A Learning Experience

As a new attorney, much to the firm’s senior attorneys’ frustration, I got a reputation for talking chapter 7 clients out of reaffirming on their 22.99% interest rate vehicles. I would advise them to at least check out their options; their interest rate couldn’t possibly get worse. They were looking to reaffirm on a vehicle usually worth thousands less than what they owed and already had close to, if not over, a hundred thousand miles. When I asked the senior attorneys about when the client should purchase the vehicle — before or after discharge — they told me it didn’t matter. I didn’t have a trusted dealer to send clients to; the dealer that the firm worked with had a reputation for putting clients back into the same terrible loans I was trying to prevent.

When the firm decided to go with a new dealer, I was ecstatic! This dealer will surely be the one to save our clients’ money and put them in a car that won’t break down on them well before the client pays it off! I was wrong. I’ll never forget that 341 hearing when the client told the trustee that she had a new vehicle; the client was so happy. I was too until I found out the creditor was exactly the creditor that I routinely advised clients to run away from as far and as fast as possible. My heart sank. There had to be a better way.

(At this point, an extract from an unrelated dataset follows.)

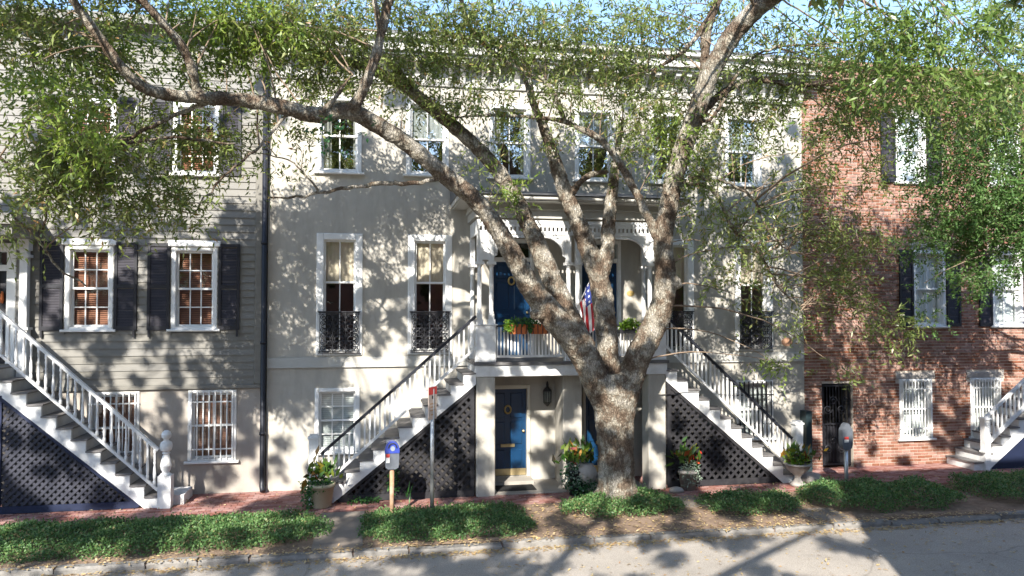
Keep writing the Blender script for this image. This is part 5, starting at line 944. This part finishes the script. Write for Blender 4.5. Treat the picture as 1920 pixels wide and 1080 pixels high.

A year later, I was at a new firm and working on a post-confirmation chapter 13 case. I don’t remember offhand what the interest rate was on that particular case. Still, I remember making that phone call to the finance manager that changed my perspective on advising bankruptcy clients seeking to purchase a new vehicle.

Conclusion

This topic is one of my passions as a bankruptcy attorney. My goal in sharing this information is to avoid having that heart-sinking moment when you realize your client will be back in your office in a matter of years because the car dealer they went to didn’t look at all the available options for financing. Armed with this information, you can help clients achieve their financial goals and receive more referrals because you took care of them beyond just filing the bankruptcy case.